A major Scottish seafood producer which recently completed a multi-million pound investment in its Angus fish processing facility, has racked up another seven-figure annual loss.
New documents filed at Companies House show RR Spink & Sons’ parent group Dawnfresh Holdings reported a £7.74 million loss for the year to March 26, despite significantly improved sales.
The outcome represented an improvement on the £8.11m loss of the prior year, but in his directors’ report group chairman Alastair Salvesen – one of Scotland’s pre-eminent businessmen – described the losses for the year as “disappointingly high.”
Mr Salvesen said it had been a year of transformation for the Uddingston-based business following the group’s decision in January 2016 to reposition itself to focus entirely on chilled seafood processing and trout farming.
The company – which welcomed Princess Anne to officially open the £3.1m extension of the Spink facility in Arbroath in July – saw turnover move more than £5m ahead to £65.49m.
It said underlying growth after stripping out revenues derived from frozen sales in the prior year was 21.7% up and “careful management of both customer and product mix” had resulted in improved margins.
Despite the bottom line loss, Mr Salvesen said he and the directors were confident of delivering a “more positive result in the coming financial years.”
He said the directors were satisfied with progress made in improving the company’s key performance indicators including turnover and gross profit – which lifted from £1.47m to £2.75m in the year.
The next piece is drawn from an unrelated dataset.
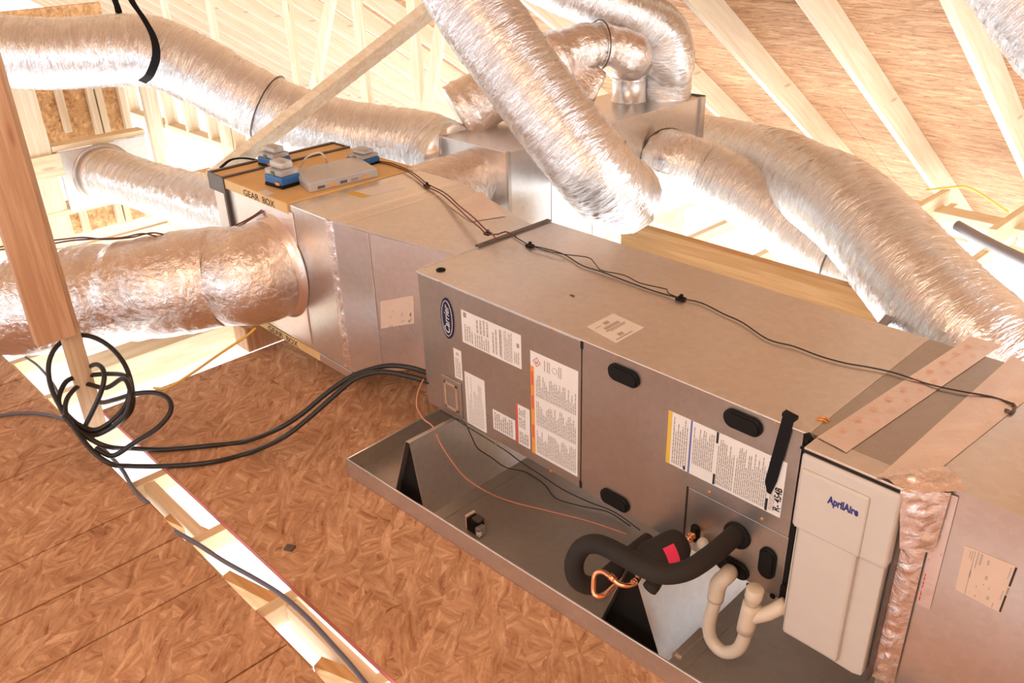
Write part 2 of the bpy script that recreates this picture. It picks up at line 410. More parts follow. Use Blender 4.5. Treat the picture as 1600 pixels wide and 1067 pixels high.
# the other slope and the end wall, behind the photographer
b = B(); z0 = rz(RIDGE, ha); hexa(b, [(-15.1, -4.9, z0-3.3*SL), (4.6, -4.9, z0-3.3*SL), (4.6, RIDGE-.003, z0), (-15.1, RIDGE-.003, z0), (-15.1, -4.9, z0-3.3*SL+.02), (4.6, -4.9, z0-3.3*SL+.02), (4.6, RIDGE-.003, z0+.02), (-15.1, RIDGE-.003, z0+.02)])
obj('sheathing_panel', b, 'osb_roof', ceiling)
b = B()
for y0, z0, y1, z1 in ((-4.6, -.03, .6, 3.9), (.6, 1.45, 2.8, 3.9), (2.8, -.03, 3.9, 3.9), (.6, -.03, 2.8, .05)): box(b, 4.0, y0, z0, 4.03, y1, z1)
obj('wall_right', b, 'osb_wall', kind='structure')  # unseen wall, its opening added to let the right-hand fill in
# ---- eave: plate, knee-wall posts and webs under the far rafters
for i, (y, z, x0, x1) in enumerate(((2.4, .2, -7.6, -2.45), (3.55, .02, -2.2, 3.6))):
    b = B(); box(b, x0, y-.07, z-.038, x1, y+.07, z); obj('eave_plate', b, 'lum_x', ceiling)
b = B(); box(b, -7.6, 2.36, -.034, -2.45, 2.40, .16); obj('eave_plate', b, 'lum_x', ceiling)
for x in (-6.9, -5.95, -4.62, -3.66, -3.02):
    b = B(); y = 2.4; box(b, x-.045, y-.019, .2, x+.045, y+.019, rz(y)+.02); obj('web_post', b, 'lum_z', ceiling)
for (x0, x1, y) in ((-4.38, -3.86, 2.36), (-2.95, -2.6, 2.36)):
    b = B(); beam(b, (x0, y, .2), (x1, y, rz(y)+.05), .09, .038, (0, 1, 0)); obj('web_brace', b, 'lum_z', ceiling)
for x, y0, y1, h_ in ((.125, 3.15, 3.68, .10), (.545, 3.2, 3.75, .09), (-.285, 3.0, 3.6, .09)):      # heel blocks where rafters land
    b = bbox(x, y0, -.034, x+.04, y1, h_, .003, 1); obj('heel_block', b, 'lum_y', ceiling)
# ---- left wall with the boot opening
WX = -3.04
wall = obj('wall_left', bbox(WX-.044, -.20, -.03, WX-.004, -.032, .95, .003), 'lum_z', kind='structure')
def wpart(n, y0, z0, y1, z1, m='lum_z', dx0=-.04, dx1=0.0): return obj(n, bbox(WX+dx0, y0, z0, WX+dx1, y1, z1, .002, 1), m, wall)
wpart('header', -.55, .40, .0, .52, 'lum_y', -.045, .012)
wpart('sill', -.9, .185, .40, .215, 'lum_y', -.09, .0)
wpart('sill', -.9, .08, -.21, .16, 'lum_y', -.04, .012)
wpart('header', -.03, .525, .47, .555, 'lum_y', -.09, .0)
wpart('stud', -.17, -.03, -.05, .40, 'lum_z', -.05, -.002)
for y in (.30, .345, .47): wpart('stud', y, -.03, y+.036, 1.0, 'lum_z', -.3, -.26)
wpart('stud', .50, -.03, .56, 1.1)
wpart('stud', .14, .555, .175, 1.05, 'lum_z', -.3, -.26)
for z0, z1 in ((.5, .79), (.793, 1.2)): wpart('osb_panel', -.25, z0, .50, z1, 'osb_wall', -.33, -.31)
wpart('osb_panel', .0, -.03, .95, .17, 'osb_wall', -.33, -.31)
for y in (.1, .52, .88): wpart('stud', y, -.03, y+.038, .16, 'lum_z', -.3, -.26)
# ---- ladder of short studs beyond, running away to the far left
b = B(); box(b, -6.4, 1.30, .13, -2.9, 1.39, .168); trim = obj('trim_1', b, 'lum_x', kind='structure')
b = B(); box(b, -6.4, 1.30, .62, -2.9, 1.39, .658); obj('top_plate', b, 'lum_x', trim)
for x in (-6.2, -5.8, -5.45, -5.1, -4.75, -4.4, -4.05, -3.7, -3.35, -3.0):
    b = B(); box(b, x-.019, 1.30, .168, x+.019, 1.39, .62); obj('stud', b, 'lum_z', trim)
for x in (-4.85, -3.75): 
    b = B(); box(b, x-.04, 1.255, -.034, x+.05, 1.295, .62); obj('stud', b, 'lum_z', trim)

# ================================================================== AIR HANDLER
ZB, ZT, L, D, SX = .252, .702, 1.243, .559, .6457
ah = thing('air_handler', 'long brown-grey metal air handler cabinet with oval badge, lying above the drain pan', 'air handler', (L/2, D/2, ZB))
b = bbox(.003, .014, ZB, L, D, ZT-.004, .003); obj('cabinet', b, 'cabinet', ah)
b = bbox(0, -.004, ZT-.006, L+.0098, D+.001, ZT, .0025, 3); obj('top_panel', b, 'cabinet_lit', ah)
b = bbox(.001, -.0005, ZB, SX-.0025, .016, ZT-.006, .003, 2); doorL = obj('front_door', b, 'cabinet', ah)
# right door with a cut-out for the coil access panel
AX, AZ = 0.979, 0.428
b = prism(B(), [(SX+.0025, -.0005, ZT-.006), (SX+.0025, -.0005, ZB), (AX-.002, -.0005, ZB), (AX-.002, -.0005, AZ+.002), (L-.002, -.0005, AZ+.002), (L-.002, -.0005, ZT-.006)], (0, .016, 0))
doorR = obj('front_door', b, 'cabinet', ah)
b = bbox(AX+.0015, .002, ZB, L-.002, .018, AZ-.0015, .0015, 2); acc = obj('access_panel', b, 'cabinet', ah)
b = B(); box(b, L, .0, ZB-.002, L+.010, D-.01, ZT-.0065); obj('end_gasket', b, 'black', ah)
# upturned flange at the supply end and its black edging
b = B(); box(b, -.004, .03, ZT-.03, .004, D, ZT+.003); obj('end_flange', b, 'cabinet_lit', ah)
b = B(); box(b, -.012, .24, ZT+.001, .006, D+.004, ZT+.006); obj('edge_trim', b, 'angle', ah)
# grips: rounded oval plugs
def oval(x, z, hw, hh, y0, y1, n=14, ang=0):
    P = []
    r = min(hw, hh)
    for k in range(4*n):
        t = 2*PI*k/(4*n); cx = math.cos(t)*r; cz = math.sin(t)*r
        if hw > hh: cx += math.copysign(hw-r, cx)
        else: cz += math.copysign(hh-r, cz)
        ca, sa = math.cos(ang), math.sin(ang)
        P.append((x+cx*ca-cz*sa, y0, z+cx*sa+cz*ca))
    return prism(B(), P, (0, y1-y0, 0))
def bump_oval(x, z, hw, hh, name, parent, depth=.012):
    b = oval(x, z, hw, hh, -depth, .001)
    bmesh.ops.bevel(b, geom=[e for e in b.edges if all(v.co.y < -depth+1e-5 for v in e.verts)], offset=.006, segments=3, affect='EDGES')
    return obj(name, b, 'black', parent, smooth=False)
for p in ((0.781, 0.0, 0.652), (1.105, 0.0, 0.663), (0.766, 0.0, 0.277)):
    bump_oval(p[0], p[2], .047, .0225, 'grip', doorR)
for p, hw, hh in (((1.201, 0.0, 0.334), .021, .042), ((1.01, 0.0, 0.308), .012, .026), ((1.115, 0.0, 0.272), .046, .024)):
    bump_oval(p[0], p[2], hw, hh, 'grommet', acc, .008)
p = (1.12, 0.0, 0.366)
b = B(); lathe(b, (p[0], -.006, p[2]), (0, 1, 0), [(0, .032), (.002, .034), (.007, .034), (.009, .03)], 28); obj('grommet', b, 'black', acc, smooth=True)
for p in ((1.164, 0.0, 0.244), (1.224, 0.0, 0.251)): bump_oval(p[0], p[2], .007, .007, 'plug', acc, .006)
# door pull slot between the doors
for z in (ZT-.018, ZB+.012):
    b = B(); box(b, SX-.004, -.0015, z-.010, SX+.005, .01, z+.010); obj('door_slot', b, 'dark', ah)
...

“The directors consider that by continued focus on growing both its chilled seafood processing and fish farming businesses it will further enhance the reputation of the Dawnfresh Group with its customers and suppliers, and provide accelerated future growth and prosperity for the group and its employees,” Mr Salvesen said.
“During the coming financial year the group will continue to review how it can best invest to make both its farming and processing businesses work more efficiently.”
The accounts state the group – which employed an average of 600 staff last year – remains “financially secure” with shareholders having subscribed for a further £4.5m in preference shares during the year.